以下のようなpartial reformの状況を考える。念頭にあるのはロシア。原材料生産が政府の計画によって決められている(自由化した場合より過小な生産量)。国営企業は政府によって決められた価格でこの原材料を買わねばならない。ここで、経済改革によって、この原材料を投入財とする製造業に民間参入が認められるとする。民間企業は原材料購入価格を自由に決められる。すると、民間企業は、国営企業が払う価格よりも少しだけ高い価格で原材料を購入し、原材料のほとんどが民間企業に配分され、国営企業は原材料不足に直面する。

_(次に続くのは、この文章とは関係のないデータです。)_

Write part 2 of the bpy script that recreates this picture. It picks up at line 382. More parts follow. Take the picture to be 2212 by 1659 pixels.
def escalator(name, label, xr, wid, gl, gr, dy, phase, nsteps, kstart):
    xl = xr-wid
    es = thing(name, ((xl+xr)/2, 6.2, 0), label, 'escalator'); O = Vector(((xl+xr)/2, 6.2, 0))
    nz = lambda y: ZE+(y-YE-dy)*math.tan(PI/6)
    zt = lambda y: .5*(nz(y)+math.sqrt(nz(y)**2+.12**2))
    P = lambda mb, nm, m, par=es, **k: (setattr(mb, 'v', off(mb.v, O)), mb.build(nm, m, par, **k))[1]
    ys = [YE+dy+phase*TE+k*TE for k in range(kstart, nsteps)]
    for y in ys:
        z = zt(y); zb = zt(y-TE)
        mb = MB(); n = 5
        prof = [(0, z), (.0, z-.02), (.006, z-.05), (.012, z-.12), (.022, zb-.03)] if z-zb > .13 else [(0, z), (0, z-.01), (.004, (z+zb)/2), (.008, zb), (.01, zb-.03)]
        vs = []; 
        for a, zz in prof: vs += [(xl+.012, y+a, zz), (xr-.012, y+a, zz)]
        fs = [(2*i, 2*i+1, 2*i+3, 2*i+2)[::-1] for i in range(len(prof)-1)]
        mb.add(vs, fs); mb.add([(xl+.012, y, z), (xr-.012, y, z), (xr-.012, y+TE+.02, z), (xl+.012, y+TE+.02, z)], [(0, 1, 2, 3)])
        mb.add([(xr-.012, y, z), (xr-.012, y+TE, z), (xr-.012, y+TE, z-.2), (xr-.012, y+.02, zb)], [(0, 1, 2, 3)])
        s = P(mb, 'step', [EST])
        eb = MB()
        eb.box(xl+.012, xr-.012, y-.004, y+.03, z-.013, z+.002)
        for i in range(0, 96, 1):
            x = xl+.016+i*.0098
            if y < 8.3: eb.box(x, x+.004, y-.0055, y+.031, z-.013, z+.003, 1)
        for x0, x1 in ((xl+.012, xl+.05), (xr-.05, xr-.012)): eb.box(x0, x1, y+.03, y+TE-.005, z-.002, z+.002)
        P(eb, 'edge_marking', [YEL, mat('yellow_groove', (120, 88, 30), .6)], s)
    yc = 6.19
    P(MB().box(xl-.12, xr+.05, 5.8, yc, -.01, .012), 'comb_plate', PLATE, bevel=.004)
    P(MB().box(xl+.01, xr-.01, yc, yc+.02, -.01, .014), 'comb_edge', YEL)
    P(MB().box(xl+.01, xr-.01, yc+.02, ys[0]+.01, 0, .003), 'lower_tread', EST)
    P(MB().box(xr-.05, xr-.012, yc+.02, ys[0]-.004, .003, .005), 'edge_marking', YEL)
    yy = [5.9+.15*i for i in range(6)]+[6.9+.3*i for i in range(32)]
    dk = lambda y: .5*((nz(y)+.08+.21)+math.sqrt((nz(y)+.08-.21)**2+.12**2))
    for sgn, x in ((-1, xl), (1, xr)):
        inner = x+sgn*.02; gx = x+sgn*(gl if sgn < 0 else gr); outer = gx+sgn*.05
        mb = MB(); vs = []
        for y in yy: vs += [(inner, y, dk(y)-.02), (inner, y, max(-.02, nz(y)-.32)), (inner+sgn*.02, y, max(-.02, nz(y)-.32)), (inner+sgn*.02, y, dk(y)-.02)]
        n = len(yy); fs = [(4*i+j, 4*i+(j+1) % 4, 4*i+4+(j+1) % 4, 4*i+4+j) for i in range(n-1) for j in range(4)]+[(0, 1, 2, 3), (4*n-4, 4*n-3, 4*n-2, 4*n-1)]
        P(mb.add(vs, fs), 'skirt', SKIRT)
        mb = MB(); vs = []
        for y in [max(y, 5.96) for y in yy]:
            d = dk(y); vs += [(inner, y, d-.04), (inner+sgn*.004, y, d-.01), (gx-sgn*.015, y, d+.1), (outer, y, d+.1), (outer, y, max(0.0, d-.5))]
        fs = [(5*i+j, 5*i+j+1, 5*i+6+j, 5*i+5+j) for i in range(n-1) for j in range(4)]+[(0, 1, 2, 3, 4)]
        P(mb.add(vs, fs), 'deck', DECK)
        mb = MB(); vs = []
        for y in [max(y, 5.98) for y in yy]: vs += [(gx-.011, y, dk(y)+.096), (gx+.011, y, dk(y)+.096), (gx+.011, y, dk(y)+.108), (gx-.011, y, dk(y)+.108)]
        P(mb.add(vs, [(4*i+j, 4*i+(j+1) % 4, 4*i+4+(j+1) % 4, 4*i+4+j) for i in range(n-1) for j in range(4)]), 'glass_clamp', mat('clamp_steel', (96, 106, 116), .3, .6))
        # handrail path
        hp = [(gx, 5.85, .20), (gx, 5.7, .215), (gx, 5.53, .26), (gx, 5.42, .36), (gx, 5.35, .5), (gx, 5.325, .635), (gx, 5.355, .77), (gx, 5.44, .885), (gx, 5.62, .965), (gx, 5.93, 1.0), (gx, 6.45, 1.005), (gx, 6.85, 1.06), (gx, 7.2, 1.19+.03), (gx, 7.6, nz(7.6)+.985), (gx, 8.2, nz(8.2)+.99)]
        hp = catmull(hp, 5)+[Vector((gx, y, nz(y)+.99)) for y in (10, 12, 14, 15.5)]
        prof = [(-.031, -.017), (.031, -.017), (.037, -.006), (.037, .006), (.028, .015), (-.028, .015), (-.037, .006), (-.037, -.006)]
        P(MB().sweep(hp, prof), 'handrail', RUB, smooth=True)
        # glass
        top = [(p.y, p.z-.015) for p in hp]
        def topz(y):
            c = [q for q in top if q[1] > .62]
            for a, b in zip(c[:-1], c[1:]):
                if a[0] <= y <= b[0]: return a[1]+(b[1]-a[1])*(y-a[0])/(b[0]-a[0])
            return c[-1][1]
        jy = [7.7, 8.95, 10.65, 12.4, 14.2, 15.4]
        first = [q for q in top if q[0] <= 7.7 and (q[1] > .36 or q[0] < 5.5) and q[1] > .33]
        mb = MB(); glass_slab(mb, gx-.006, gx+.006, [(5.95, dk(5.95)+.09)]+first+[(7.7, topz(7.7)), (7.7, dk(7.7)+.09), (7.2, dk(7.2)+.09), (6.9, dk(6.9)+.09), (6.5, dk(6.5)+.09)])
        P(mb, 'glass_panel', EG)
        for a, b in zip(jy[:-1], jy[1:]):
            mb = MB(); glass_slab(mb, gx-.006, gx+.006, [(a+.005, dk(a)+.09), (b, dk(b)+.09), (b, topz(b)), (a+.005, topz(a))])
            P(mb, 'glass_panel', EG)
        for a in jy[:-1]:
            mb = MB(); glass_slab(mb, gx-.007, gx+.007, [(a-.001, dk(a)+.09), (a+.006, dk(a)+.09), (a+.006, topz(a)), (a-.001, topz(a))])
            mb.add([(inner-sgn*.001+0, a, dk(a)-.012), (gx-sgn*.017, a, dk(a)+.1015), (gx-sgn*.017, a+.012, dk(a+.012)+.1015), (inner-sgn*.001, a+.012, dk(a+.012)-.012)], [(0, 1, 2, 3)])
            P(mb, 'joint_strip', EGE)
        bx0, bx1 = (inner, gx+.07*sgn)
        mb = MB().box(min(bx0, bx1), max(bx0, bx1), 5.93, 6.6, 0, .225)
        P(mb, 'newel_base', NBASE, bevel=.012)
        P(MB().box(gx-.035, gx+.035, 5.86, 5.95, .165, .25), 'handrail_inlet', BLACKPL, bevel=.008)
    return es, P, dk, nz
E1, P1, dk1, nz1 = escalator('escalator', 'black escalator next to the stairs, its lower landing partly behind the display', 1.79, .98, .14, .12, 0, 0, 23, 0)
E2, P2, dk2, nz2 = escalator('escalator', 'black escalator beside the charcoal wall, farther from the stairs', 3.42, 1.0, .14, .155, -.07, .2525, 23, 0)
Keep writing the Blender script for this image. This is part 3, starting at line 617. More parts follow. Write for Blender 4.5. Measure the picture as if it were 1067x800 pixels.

しかも、民間が参入する製造業は、原材料需要の価格弾力性が高い業種。なぜなら、価格弾力性が高いということは、固定資本が必要ではなく、複数の投入財を同時に使わなくてもいいということであり、参入しやすい業種であるから。したがって、経済改革による社会厚生の損失は、非常に大きい。(需要の価格弾力性の高いセクターで取引量が増え、低いセクターで取引量が減るから)
しかし、もし経済改革後も、原材料需要の価格弾力性が低い業種への原材料供給を政府の計画通りに行えば、社会厚生水準は低くならず、弾力性の高い業種に参入した民間企業が原材料を買って市場が拡大する分だけ、厚生は上がる。これが、中国と旧ソ連の違いだ、というのがShleiferたちの主張。
Unquote. この三人組は複数均衡のビッグプッシュ論文だけだと思っていた。この論文の社会主義から自由主義への移行に際して方法を間違えると国富が落ちることを示しているという点、日本の構造改革も方法次第では国富が落ち込むということが考えられる。たとえば、既得権益を破壊しても成長産業を作らなければリソースが余ってしまう。